Within the material below, find each line bearing the word "that" and present it.

────

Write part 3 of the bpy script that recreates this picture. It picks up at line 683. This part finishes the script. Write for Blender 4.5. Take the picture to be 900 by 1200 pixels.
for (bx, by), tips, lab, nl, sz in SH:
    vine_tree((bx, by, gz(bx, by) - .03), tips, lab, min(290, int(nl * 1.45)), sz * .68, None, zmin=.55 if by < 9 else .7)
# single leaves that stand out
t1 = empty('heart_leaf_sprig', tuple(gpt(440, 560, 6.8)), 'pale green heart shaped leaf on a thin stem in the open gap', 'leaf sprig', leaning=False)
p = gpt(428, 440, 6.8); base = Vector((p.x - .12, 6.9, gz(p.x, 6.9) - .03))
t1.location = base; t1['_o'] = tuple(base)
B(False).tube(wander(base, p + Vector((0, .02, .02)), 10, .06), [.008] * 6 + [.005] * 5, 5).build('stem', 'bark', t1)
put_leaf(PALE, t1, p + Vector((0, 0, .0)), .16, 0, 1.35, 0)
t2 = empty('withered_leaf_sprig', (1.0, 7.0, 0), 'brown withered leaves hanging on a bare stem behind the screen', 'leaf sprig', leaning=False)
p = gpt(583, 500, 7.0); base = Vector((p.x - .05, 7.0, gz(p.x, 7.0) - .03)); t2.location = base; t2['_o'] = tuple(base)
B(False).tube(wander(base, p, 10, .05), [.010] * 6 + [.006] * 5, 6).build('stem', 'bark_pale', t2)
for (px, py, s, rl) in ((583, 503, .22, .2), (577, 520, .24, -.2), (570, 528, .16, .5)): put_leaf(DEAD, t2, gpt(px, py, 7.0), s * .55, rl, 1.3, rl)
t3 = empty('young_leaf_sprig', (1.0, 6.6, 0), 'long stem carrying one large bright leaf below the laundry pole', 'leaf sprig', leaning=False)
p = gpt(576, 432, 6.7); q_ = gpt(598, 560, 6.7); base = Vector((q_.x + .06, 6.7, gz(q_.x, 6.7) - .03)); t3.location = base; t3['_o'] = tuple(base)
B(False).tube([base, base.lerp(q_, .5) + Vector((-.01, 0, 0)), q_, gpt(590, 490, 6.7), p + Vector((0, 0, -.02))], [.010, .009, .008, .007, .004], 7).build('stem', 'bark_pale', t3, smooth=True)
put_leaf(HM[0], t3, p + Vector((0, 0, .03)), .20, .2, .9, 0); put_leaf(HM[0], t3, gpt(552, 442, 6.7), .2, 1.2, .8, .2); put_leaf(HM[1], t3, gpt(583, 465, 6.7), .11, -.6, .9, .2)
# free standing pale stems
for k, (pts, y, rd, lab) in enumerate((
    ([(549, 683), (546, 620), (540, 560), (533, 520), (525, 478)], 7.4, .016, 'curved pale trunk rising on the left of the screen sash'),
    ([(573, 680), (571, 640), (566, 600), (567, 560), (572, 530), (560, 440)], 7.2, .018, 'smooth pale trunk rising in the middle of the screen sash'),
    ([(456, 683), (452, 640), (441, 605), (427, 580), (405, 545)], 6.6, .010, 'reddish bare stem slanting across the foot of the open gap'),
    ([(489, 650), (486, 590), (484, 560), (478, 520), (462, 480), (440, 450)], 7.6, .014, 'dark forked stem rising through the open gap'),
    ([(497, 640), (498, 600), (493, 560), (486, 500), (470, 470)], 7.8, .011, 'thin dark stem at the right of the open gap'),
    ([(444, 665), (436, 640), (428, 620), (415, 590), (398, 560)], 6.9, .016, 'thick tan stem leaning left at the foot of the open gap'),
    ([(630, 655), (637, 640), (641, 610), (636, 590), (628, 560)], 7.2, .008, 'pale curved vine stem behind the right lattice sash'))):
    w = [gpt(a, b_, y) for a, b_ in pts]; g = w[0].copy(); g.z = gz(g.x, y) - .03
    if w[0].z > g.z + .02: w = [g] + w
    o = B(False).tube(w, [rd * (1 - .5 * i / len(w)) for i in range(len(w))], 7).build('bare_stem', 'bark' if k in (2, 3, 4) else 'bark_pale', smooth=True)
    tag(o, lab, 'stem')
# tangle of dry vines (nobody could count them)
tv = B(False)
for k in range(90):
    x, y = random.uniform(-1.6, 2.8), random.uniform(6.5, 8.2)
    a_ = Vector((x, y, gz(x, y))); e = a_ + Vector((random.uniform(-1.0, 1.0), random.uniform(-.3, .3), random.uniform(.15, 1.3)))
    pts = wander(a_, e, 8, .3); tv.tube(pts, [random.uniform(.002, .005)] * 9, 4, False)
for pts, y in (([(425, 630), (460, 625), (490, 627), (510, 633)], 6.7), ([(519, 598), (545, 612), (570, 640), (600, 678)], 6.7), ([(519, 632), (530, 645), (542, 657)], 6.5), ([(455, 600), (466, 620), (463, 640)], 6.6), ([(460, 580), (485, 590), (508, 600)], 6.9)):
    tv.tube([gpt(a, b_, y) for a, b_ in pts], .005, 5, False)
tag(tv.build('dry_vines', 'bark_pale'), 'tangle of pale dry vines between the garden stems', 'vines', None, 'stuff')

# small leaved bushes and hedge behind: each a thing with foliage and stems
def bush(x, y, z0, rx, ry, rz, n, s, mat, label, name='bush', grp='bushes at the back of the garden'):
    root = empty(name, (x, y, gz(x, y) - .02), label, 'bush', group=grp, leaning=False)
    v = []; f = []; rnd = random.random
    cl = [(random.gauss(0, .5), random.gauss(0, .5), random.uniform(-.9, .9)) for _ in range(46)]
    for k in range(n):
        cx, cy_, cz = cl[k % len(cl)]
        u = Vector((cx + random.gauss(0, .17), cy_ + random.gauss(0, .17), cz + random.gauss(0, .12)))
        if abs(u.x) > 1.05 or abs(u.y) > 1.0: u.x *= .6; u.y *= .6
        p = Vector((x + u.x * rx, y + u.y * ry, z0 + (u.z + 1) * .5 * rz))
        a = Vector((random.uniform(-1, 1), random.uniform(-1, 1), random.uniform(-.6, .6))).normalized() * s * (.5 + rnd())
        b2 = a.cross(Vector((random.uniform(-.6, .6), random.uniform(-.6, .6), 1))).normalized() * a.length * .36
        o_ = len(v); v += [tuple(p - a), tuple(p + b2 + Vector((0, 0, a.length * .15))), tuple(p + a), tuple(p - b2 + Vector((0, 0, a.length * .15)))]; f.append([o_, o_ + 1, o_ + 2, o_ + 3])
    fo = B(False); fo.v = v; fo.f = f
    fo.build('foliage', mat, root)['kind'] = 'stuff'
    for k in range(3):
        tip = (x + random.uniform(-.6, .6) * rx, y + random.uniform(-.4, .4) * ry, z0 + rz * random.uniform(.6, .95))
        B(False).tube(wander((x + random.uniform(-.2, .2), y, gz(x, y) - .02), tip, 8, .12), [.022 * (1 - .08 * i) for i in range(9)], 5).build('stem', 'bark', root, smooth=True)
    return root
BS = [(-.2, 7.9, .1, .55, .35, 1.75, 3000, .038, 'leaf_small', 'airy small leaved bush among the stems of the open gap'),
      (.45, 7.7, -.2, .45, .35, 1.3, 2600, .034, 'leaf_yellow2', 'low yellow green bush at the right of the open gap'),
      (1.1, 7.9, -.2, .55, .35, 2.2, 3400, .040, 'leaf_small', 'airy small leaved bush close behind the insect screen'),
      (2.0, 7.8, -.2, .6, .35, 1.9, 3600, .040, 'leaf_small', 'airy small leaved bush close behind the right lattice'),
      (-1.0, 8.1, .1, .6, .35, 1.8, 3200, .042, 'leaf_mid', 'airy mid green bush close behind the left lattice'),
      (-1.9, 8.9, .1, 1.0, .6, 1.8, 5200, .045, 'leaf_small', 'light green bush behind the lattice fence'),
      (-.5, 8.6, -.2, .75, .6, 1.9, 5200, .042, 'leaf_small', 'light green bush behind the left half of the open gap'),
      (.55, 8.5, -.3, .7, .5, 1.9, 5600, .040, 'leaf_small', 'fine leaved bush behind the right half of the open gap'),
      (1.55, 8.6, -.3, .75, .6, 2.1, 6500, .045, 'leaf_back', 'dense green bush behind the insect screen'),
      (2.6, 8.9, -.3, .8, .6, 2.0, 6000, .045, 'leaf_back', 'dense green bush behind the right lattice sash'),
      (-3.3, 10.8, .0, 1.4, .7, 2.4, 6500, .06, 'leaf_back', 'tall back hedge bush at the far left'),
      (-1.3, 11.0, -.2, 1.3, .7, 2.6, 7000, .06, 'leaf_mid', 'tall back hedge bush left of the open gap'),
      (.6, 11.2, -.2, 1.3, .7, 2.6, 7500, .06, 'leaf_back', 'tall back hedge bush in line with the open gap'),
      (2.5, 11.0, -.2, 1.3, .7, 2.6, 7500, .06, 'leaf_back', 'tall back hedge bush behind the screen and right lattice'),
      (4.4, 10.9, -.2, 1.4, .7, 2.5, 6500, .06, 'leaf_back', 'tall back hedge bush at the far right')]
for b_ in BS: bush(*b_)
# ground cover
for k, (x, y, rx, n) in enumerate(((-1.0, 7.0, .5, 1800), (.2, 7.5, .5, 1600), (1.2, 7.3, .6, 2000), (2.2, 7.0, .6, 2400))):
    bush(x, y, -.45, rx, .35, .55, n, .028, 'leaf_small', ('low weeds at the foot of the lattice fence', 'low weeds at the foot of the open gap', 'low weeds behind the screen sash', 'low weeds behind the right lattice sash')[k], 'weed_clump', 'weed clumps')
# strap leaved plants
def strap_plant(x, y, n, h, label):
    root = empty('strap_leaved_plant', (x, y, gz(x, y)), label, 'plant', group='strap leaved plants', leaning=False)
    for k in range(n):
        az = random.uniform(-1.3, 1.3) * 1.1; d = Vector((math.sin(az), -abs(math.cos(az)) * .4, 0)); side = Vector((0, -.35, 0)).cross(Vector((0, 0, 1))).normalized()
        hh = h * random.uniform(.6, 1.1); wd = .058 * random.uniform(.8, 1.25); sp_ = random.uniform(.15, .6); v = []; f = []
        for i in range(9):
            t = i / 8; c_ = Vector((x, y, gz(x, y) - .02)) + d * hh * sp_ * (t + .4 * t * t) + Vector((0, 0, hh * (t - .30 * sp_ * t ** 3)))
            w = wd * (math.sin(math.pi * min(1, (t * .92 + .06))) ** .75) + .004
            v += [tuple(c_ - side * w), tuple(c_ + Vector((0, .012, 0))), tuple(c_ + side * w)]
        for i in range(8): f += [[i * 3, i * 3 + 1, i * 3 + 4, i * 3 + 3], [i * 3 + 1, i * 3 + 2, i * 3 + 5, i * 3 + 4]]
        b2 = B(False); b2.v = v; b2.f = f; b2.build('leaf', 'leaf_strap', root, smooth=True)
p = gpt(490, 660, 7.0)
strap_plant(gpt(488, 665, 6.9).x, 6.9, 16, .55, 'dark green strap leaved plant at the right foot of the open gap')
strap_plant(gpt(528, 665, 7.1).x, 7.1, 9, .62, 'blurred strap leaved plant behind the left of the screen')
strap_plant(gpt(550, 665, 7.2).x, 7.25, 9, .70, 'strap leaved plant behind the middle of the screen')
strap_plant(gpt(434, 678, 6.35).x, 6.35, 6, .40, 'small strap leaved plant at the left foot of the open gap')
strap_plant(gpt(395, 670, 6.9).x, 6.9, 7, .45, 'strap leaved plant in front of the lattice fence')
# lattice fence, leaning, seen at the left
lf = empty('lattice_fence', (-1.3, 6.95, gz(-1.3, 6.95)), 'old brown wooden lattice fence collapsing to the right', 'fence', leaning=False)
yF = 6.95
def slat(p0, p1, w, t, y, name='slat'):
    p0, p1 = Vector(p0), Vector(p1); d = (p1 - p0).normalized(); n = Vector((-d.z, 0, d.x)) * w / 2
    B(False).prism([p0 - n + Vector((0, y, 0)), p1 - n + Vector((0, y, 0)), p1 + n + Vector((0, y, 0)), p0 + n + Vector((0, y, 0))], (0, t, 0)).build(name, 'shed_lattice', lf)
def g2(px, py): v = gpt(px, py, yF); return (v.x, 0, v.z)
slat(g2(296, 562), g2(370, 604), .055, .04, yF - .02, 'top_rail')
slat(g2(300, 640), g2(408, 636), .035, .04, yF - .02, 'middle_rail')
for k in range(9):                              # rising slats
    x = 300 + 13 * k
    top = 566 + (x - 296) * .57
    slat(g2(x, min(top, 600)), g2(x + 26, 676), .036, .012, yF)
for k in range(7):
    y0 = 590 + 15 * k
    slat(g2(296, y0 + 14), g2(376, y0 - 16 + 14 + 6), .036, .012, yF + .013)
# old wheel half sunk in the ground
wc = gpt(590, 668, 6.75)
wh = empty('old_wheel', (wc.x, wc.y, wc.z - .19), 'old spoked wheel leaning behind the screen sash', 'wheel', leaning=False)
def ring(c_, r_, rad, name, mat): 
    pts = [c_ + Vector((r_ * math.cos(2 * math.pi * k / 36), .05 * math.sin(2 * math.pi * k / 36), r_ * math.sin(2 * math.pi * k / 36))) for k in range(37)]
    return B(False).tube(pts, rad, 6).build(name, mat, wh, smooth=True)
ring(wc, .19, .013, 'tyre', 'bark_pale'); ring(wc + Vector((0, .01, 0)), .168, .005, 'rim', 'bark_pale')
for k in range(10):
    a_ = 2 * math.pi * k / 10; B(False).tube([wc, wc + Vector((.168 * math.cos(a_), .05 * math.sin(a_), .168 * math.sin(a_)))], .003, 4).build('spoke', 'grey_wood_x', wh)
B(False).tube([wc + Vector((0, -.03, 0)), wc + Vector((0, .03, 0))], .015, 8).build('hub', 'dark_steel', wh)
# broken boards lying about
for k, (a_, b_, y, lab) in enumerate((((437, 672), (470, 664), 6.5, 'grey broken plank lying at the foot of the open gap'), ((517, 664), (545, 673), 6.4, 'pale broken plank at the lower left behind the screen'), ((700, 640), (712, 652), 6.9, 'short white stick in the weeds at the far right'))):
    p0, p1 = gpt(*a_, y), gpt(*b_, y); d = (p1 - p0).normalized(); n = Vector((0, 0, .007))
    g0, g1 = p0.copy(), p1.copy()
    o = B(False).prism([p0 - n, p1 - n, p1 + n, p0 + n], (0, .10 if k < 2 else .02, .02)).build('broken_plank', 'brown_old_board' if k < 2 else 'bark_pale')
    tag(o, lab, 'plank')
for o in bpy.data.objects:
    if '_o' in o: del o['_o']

────

# THE OUTPUT
Write part 3 of the bpy script that recreates this picture. It picks up at line 683. This part finishes the script. Write for Blender 4.5. Take the picture to be 900 by 1200 pixels.
# single leaves that stand out